**WRITTEN TASK:** Return the lines below exactly, from the first line to the line that contains "20, cap0=True, cap1=True), M['blackmetal'], bd)". Leave out pictures.

▼

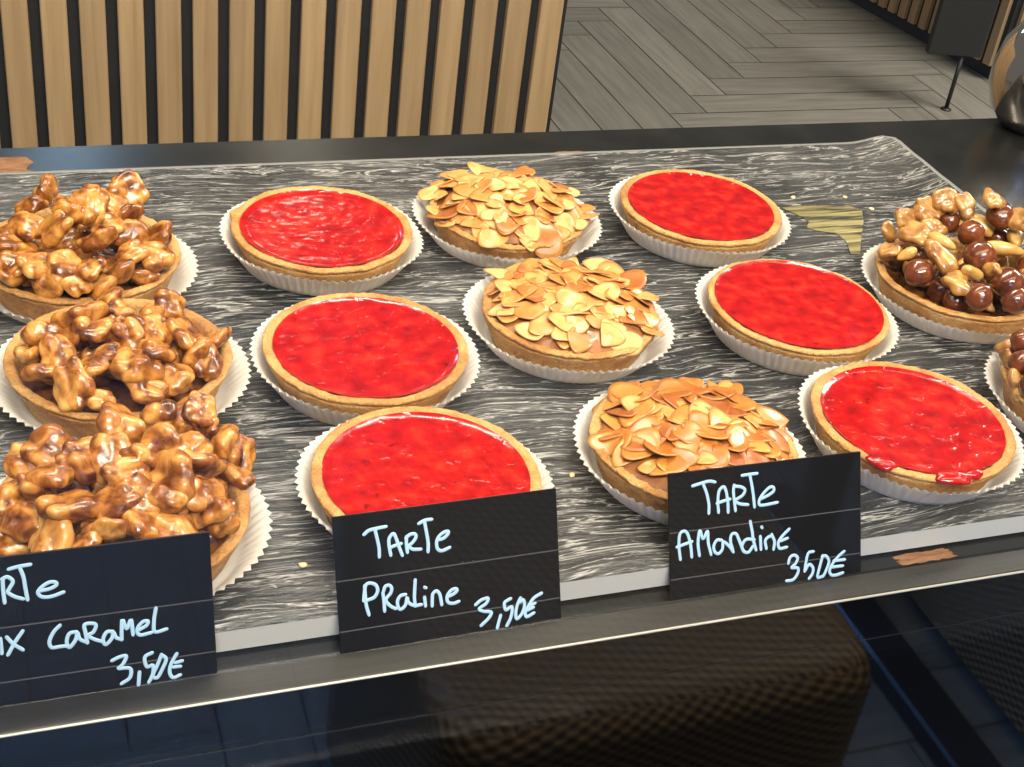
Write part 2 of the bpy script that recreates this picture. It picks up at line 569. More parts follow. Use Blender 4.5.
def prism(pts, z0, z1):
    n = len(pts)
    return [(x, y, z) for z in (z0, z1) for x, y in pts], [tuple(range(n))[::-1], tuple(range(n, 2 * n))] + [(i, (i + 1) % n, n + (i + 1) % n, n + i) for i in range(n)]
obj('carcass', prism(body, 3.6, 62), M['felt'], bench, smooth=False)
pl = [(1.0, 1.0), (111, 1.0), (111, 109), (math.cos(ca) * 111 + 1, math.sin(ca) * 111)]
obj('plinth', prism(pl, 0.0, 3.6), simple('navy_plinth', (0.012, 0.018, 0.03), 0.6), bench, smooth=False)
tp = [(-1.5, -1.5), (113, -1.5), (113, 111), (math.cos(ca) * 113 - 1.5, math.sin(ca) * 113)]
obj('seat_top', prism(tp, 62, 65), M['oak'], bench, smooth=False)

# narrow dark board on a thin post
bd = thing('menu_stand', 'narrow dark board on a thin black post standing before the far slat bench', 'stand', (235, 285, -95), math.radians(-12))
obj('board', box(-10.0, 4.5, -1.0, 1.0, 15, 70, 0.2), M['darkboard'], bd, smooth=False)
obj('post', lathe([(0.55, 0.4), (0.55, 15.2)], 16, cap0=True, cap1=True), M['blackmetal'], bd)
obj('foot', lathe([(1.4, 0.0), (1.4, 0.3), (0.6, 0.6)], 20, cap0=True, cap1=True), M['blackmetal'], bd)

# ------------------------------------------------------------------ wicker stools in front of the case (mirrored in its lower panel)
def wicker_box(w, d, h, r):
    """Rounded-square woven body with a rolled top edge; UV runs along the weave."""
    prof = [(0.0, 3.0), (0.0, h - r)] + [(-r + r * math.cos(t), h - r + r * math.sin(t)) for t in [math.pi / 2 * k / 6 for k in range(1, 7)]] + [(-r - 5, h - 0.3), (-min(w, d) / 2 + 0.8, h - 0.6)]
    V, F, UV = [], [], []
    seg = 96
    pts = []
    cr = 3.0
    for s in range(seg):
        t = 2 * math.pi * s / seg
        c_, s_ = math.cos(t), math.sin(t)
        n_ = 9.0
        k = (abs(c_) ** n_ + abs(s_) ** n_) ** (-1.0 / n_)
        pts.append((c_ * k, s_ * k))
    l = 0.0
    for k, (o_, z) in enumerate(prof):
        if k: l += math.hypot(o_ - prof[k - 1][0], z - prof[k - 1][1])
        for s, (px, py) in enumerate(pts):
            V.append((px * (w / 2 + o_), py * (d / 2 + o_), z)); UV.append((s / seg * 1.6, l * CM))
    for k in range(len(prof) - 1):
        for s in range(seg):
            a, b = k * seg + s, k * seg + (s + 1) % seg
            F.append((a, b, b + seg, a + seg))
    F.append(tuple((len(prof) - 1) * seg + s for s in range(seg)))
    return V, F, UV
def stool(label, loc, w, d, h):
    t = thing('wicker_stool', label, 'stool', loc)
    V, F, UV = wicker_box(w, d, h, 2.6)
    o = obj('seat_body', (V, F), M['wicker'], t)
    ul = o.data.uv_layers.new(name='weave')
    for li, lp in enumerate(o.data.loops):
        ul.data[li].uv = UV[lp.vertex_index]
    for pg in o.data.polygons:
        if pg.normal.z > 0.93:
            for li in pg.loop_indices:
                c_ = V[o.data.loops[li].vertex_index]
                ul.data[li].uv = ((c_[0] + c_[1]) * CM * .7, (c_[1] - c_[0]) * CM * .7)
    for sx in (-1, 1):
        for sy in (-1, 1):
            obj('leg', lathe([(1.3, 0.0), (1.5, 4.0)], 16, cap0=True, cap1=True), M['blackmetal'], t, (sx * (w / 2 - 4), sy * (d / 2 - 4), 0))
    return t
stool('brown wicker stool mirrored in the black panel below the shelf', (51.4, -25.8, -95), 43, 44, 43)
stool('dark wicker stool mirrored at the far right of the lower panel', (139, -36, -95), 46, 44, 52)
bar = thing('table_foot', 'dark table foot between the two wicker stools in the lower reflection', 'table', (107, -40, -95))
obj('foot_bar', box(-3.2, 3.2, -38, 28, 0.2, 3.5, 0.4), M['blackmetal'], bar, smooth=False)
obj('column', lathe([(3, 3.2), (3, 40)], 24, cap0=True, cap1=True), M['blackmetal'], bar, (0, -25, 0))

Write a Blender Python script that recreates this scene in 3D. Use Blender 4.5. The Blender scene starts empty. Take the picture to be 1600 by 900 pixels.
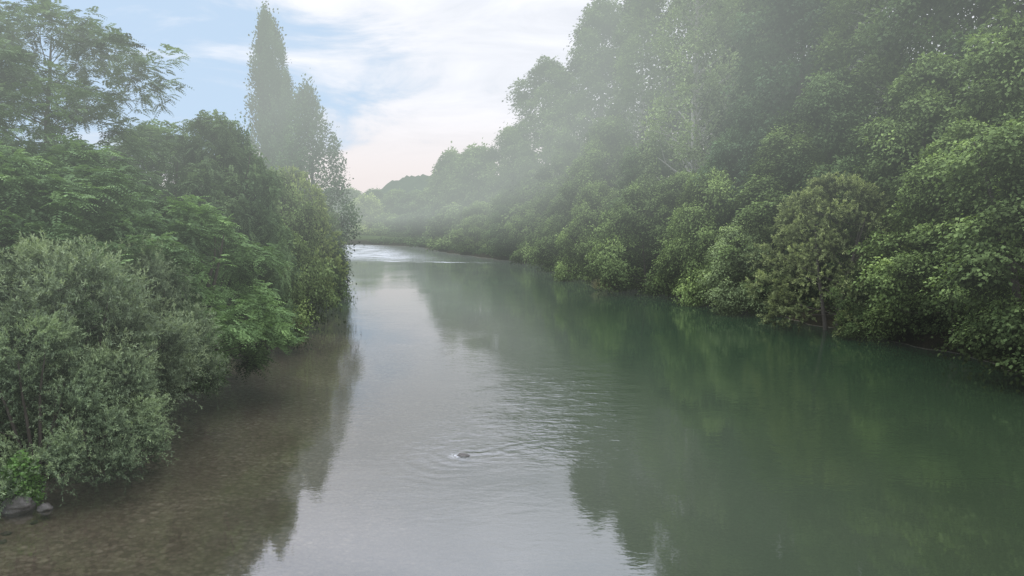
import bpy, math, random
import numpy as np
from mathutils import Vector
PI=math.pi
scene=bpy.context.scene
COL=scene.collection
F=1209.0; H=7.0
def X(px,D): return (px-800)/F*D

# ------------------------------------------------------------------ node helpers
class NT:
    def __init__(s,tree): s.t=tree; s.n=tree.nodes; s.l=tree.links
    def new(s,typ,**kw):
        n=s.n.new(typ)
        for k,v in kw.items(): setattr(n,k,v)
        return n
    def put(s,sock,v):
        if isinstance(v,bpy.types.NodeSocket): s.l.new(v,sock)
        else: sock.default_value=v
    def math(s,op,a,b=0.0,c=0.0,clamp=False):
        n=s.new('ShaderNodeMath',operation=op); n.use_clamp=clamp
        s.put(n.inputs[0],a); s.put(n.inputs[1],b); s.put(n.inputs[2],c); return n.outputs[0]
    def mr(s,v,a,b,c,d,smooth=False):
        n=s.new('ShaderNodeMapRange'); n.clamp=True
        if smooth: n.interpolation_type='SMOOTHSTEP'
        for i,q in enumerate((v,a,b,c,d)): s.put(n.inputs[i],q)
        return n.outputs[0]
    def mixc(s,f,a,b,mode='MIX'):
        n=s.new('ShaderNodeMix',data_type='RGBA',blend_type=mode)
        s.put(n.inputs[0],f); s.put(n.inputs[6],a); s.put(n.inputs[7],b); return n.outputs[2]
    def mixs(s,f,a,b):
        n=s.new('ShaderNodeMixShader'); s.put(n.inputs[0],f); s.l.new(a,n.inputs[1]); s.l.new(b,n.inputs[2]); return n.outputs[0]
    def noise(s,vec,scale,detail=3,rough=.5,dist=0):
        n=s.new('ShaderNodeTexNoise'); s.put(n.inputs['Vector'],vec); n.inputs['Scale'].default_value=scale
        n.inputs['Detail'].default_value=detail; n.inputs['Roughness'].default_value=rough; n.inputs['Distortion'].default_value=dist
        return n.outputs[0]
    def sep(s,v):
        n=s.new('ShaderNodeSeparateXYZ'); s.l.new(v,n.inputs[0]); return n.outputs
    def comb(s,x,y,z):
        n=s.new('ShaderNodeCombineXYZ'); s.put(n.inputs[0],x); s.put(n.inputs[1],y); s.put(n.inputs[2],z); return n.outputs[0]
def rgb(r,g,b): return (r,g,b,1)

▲

**WRITTEN RESPONSE:**
Write part 2 of the bpy script that recreates this picture. It picks up at line 569. More parts follow. Use Blender 4.5.
def prism(pts, z0, z1):
    n = len(pts)
    return [(x, y, z) for z in (z0, z1) for x, y in pts], [tuple(range(n))[::-1], tuple(range(n, 2 * n))] + [(i, (i + 1) % n, n + (i + 1) % n, n + i) for i in range(n)]
obj('carcass', prism(body, 3.6, 62), M['felt'], bench, smooth=False)
pl = [(1.0, 1.0), (111, 1.0), (111, 109), (math.cos(ca) * 111 + 1, math.sin(ca) * 111)]
obj('plinth', prism(pl, 0.0, 3.6), simple('navy_plinth', (0.012, 0.018, 0.03), 0.6), bench, smooth=False)
tp = [(-1.5, -1.5), (113, -1.5), (113, 111), (math.cos(ca) * 113 - 1.5, math.sin(ca) * 113)]
obj('seat_top', prism(tp, 62, 65), M['oak'], bench, smooth=False)

# narrow dark board on a thin post
bd = thing('menu_stand', 'narrow dark board on a thin black post standing before the far slat bench', 'stand', (235, 285, -95), math.radians(-12))
obj('board', box(-10.0, 4.5, -1.0, 1.0, 15, 70, 0.2), M['darkboard'], bd, smooth=False)
obj('post', lathe([(0.55, 0.4), (0.55, 15.2)], 16, cap0=True, cap1=True), M['blackmetal'], bd)
obj('foot', lathe([(1.4, 0.0), (1.4, 0.3), (0.6, 0.6)], 20, cap0=True, cap1=True), M['blackmetal'], bd)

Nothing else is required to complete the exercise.